Return the listing below word for word.

— START —

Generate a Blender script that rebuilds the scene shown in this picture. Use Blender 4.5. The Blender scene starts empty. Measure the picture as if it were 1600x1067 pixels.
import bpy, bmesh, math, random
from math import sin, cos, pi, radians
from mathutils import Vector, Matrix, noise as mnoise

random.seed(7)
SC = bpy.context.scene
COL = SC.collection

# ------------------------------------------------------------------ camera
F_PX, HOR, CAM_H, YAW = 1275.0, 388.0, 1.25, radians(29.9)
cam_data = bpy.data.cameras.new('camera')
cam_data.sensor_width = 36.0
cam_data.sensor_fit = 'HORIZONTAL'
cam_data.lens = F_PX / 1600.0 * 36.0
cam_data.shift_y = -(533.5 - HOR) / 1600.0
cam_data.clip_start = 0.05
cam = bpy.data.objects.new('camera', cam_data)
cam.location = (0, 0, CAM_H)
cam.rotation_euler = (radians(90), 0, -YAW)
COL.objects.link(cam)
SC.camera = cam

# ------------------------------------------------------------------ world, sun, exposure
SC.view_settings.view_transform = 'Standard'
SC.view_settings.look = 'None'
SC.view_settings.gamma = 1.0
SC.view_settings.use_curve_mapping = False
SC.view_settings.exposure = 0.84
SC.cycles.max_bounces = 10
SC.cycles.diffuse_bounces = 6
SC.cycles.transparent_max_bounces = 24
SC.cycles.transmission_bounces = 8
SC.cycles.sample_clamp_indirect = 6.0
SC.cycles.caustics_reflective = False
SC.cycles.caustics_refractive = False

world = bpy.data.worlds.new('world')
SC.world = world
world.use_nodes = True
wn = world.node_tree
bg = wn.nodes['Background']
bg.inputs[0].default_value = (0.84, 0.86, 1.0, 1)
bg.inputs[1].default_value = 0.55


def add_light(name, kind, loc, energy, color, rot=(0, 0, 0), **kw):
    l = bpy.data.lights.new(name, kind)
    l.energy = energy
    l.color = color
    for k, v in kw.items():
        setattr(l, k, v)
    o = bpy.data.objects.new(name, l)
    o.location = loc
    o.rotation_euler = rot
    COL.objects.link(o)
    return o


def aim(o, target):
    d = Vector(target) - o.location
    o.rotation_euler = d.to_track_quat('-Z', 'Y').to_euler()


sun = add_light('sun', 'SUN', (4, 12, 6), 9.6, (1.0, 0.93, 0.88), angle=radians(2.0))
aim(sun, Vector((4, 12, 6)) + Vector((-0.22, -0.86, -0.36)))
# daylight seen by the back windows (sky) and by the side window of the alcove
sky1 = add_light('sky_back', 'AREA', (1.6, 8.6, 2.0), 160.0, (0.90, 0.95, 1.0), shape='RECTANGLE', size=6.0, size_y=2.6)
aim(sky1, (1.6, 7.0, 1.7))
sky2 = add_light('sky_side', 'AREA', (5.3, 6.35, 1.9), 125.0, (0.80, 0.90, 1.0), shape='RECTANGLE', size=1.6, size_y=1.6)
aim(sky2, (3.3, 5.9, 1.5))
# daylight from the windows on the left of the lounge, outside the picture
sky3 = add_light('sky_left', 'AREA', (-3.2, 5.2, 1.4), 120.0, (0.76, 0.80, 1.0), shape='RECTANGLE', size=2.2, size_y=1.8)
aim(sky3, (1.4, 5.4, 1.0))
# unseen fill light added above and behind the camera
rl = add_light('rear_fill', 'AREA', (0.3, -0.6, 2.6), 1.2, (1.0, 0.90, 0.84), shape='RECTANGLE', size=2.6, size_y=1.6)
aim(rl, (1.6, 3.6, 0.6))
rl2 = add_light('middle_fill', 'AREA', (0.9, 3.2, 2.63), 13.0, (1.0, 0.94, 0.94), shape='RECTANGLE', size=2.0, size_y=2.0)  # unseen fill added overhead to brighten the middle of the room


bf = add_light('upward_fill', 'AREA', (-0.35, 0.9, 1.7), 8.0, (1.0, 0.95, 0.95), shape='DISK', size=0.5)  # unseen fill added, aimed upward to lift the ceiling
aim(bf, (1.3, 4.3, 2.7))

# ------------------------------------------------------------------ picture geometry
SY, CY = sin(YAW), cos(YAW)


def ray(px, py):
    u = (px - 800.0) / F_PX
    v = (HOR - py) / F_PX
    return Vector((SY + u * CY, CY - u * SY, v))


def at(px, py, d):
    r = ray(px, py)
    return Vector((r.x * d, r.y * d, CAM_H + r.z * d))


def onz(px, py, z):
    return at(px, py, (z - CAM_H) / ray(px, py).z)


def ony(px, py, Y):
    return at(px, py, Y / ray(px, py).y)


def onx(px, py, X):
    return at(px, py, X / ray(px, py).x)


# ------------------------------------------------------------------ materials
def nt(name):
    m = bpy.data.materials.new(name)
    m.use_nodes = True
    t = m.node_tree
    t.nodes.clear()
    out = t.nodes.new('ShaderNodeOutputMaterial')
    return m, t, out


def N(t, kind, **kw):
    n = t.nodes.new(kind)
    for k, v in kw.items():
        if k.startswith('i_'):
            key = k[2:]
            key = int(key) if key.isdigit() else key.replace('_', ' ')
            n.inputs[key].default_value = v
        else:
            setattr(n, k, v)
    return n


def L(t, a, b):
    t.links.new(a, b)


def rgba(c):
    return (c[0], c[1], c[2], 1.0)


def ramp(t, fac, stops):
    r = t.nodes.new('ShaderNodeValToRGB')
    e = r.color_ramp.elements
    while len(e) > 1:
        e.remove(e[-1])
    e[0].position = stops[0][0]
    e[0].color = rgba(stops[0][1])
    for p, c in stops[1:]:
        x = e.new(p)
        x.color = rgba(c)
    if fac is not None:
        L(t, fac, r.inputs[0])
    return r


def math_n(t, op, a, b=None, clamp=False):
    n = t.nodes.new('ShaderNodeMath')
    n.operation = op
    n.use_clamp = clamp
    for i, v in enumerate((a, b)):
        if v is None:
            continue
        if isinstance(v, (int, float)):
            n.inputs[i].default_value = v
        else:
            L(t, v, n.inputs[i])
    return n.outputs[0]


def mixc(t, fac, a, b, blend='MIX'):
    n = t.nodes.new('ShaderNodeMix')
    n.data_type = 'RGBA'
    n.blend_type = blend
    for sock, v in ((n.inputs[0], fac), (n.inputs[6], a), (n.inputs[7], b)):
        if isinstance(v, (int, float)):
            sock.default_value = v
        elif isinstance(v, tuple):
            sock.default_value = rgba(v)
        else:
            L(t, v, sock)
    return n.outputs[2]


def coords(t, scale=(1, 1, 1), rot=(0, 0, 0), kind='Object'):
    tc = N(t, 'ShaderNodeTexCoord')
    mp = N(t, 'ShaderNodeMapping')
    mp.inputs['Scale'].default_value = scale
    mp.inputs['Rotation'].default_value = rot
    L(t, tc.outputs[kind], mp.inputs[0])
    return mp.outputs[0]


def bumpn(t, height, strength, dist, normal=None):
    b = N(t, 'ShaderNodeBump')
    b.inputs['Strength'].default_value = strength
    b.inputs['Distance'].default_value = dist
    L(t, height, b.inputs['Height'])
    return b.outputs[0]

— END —

_RESULT OF THIS TASK_:
Generate a Blender script that rebuilds the scene shown in this picture. Use Blender 4.5. The Blender scene starts empty. Measure the picture as if it were 1600x1067 pixels.
import bpy, bmesh, math, random
from math import sin, cos, pi, radians
from mathutils import Vector, Matrix, noise as mnoise

random.seed(7)
SC = bpy.context.scene
COL = SC.collection

# ------------------------------------------------------------------ camera
F_PX, HOR, CAM_H, YAW = 1275.0, 388.0, 1.25, radians(29.9)
cam_data = bpy.data.cameras.new('camera')
cam_data.sensor_width = 36.0
cam_data.sensor_fit = 'HORIZONTAL'
cam_data.lens = F_PX / 1600.0 * 36.0
cam_data.shift_y = -(533.5 - HOR) / 1600.0
cam_data.clip_start = 0.05
cam = bpy.data.objects.new('camera', cam_data)
cam.location = (0, 0, CAM_H)
cam.rotation_euler = (radians(90), 0, -YAW)
COL.objects.link(cam)
SC.camera = cam

# ------------------------------------------------------------------ world, sun, exposure
SC.view_settings.view_transform = 'Standard'
SC.view_settings.look = 'None'
SC.view_settings.gamma = 1.0
SC.view_settings.use_curve_mapping = False
SC.view_settings.exposure = 0.84
SC.cycles.max_bounces = 10
SC.cycles.diffuse_bounces = 6
SC.cycles.transparent_max_bounces = 24
SC.cycles.transmission_bounces = 8
SC.cycles.sample_clamp_indirect = 6.0
SC.cycles.caustics_reflective = False
SC.cycles.caustics_refractive = False

world = bpy.data.worlds.new('world')
SC.world = world
world.use_nodes = True
wn = world.node_tree
bg = wn.nodes['Background']
bg.inputs[0].default_value = (0.84, 0.86, 1.0, 1)
bg.inputs[1].default_value = 0.55


def add_light(name, kind, loc, energy, color, rot=(0, 0, 0), **kw):
    l = bpy.data.lights.new(name, kind)
    l.energy = energy
    l.color = color
    for k, v in kw.items():
        setattr(l, k, v)
    o = bpy.data.objects.new(name, l)
    o.location = loc
    o.rotation_euler = rot
    COL.objects.link(o)
    return o


def aim(o, target):
    d = Vector(target) - o.location
    o.rotation_euler = d.to_track_quat('-Z', 'Y').to_euler()


sun = add_light('sun', 'SUN', (4, 12, 6), 9.6, (1.0, 0.93, 0.88), angle=radians(2.0))
aim(sun, Vector((4, 12, 6)) + Vector((-0.22, -0.86, -0.36)))
# daylight seen by the back windows (sky) and by the side window of the alcove
sky1 = add_light('sky_back', 'AREA', (1.6, 8.6, 2.0), 160.0, (0.90, 0.95, 1.0), shape='RECTANGLE', size=6.0, size_y=2.6)
aim(sky1, (1.6, 7.0, 1.7))
sky2 = add_light('sky_side', 'AREA', (5.3, 6.35, 1.9), 125.0, (0.80, 0.90, 1.0), shape='RECTANGLE', size=1.6, size_y=1.6)
aim(sky2, (3.3, 5.9, 1.5))
# daylight from the windows on the left of the lounge, outside the picture
sky3 = add_light('sky_left', 'AREA', (-3.2, 5.2, 1.4), 120.0, (0.76, 0.80, 1.0), shape='RECTANGLE', size=2.2, size_y=1.8)
aim(sky3, (1.4, 5.4, 1.0))
# unseen fill light added above and behind the camera
rl = add_light('rear_fill', 'AREA', (0.3, -0.6, 2.6), 1.2, (1.0, 0.90, 0.84), shape='RECTANGLE', size=2.6, size_y=1.6)
aim(rl, (1.6, 3.6, 0.6))
rl2 = add_light('middle_fill', 'AREA', (0.9, 3.2, 2.63), 13.0, (1.0, 0.94, 0.94), shape='RECTANGLE', size=2.0, size_y=2.0)  # unseen fill added overhead to brighten the middle of the room


bf = add_light('upward_fill', 'AREA', (-0.35, 0.9, 1.7), 8.0, (1.0, 0.95, 0.95), shape='DISK', size=0.5)  # unseen fill added, aimed upward to lift the ceiling
aim(bf, (1.3, 4.3, 2.7))

# ------------------------------------------------------------------ picture geometry
SY, CY = sin(YAW), cos(YAW)


def ray(px, py):
    u = (px - 800.0) / F_PX
    v = (HOR - py) / F_PX
    return Vector((SY + u * CY, CY - u * SY, v))


def at(px, py, d):
    r = ray(px, py)
    return Vector((r.x * d, r.y * d, CAM_H + r.z * d))


def onz(px, py, z):
    return at(px, py, (z - CAM_H) / ray(px, py).z)


def ony(px, py, Y):
    return at(px, py, Y / ray(px, py).y)


def onx(px, py, X):
    return at(px, py, X / ray(px, py).x)


# ------------------------------------------------------------------ materials
def nt(name):
    m = bpy.data.materials.new(name)
    m.use_nodes = True
    t = m.node_tree
    t.nodes.clear()
    out = t.nodes.new('ShaderNodeOutputMaterial')
    return m, t, out


def N(t, kind, **kw):
    n = t.nodes.new(kind)
    for k, v in kw.items():
        if k.startswith('i_'):
            key = k[2:]
            key = int(key) if key.isdigit() else key.replace('_', ' ')
            n.inputs[key].default_value = v
        else:
            setattr(n, k, v)
    return n


def L(t, a, b):
    t.links.new(a, b)


def rgba(c):
    return (c[0], c[1], c[2], 1.0)


def ramp(t, fac, stops):
    r = t.nodes.new('ShaderNodeValToRGB')
    e = r.color_ramp.elements
    while len(e) > 1:
        e.remove(e[-1])
    e[0].position = stops[0][0]
    e[0].color = rgba(stops[0][1])
    for p, c in stops[1:]:
        x = e.new(p)
        x.color = rgba(c)
    if fac is not None:
        L(t, fac, r.inputs[0])
    return r


def math_n(t, op, a, b=None, clamp=False):
    n = t.nodes.new('ShaderNodeMath')
    n.operation = op
    n.use_clamp = clamp
    for i, v in enumerate((a, b)):
        if v is None:
            continue
        if isinstance(v, (int, float)):
            n.inputs[i].default_value = v
        else:
            L(t, v, n.inputs[i])
    return n.outputs[0]


def mixc(t, fac, a, b, blend='MIX'):
    n = t.nodes.new('ShaderNodeMix')
    n.data_type = 'RGBA'
    n.blend_type = blend
    for sock, v in ((n.inputs[0], fac), (n.inputs[6], a), (n.inputs[7], b)):
        if isinstance(v, (int, float)):
            sock.default_value = v
        elif isinstance(v, tuple):
            sock.default_value = rgba(v)
        else:
            L(t, v, sock)
    return n.outputs[2]


def coords(t, scale=(1, 1, 1), rot=(0, 0, 0), kind='Object'):
    tc = N(t, 'ShaderNodeTexCoord')
    mp = N(t, 'ShaderNodeMapping')
    mp.inputs['Scale'].default_value = scale
    mp.inputs['Rotation'].default_value = rot
    L(t, tc.outputs[kind], mp.inputs[0])
    return mp.outputs[0]


def bumpn(t, height, strength, dist, normal=None):
    b = N(t, 'ShaderNodeBump')
    b.inputs['Strength'].default_value = strength
    b.inputs['Distance'].default_value = dist
    L(t, height, b.inputs['Height'])
    return b.outputs[0]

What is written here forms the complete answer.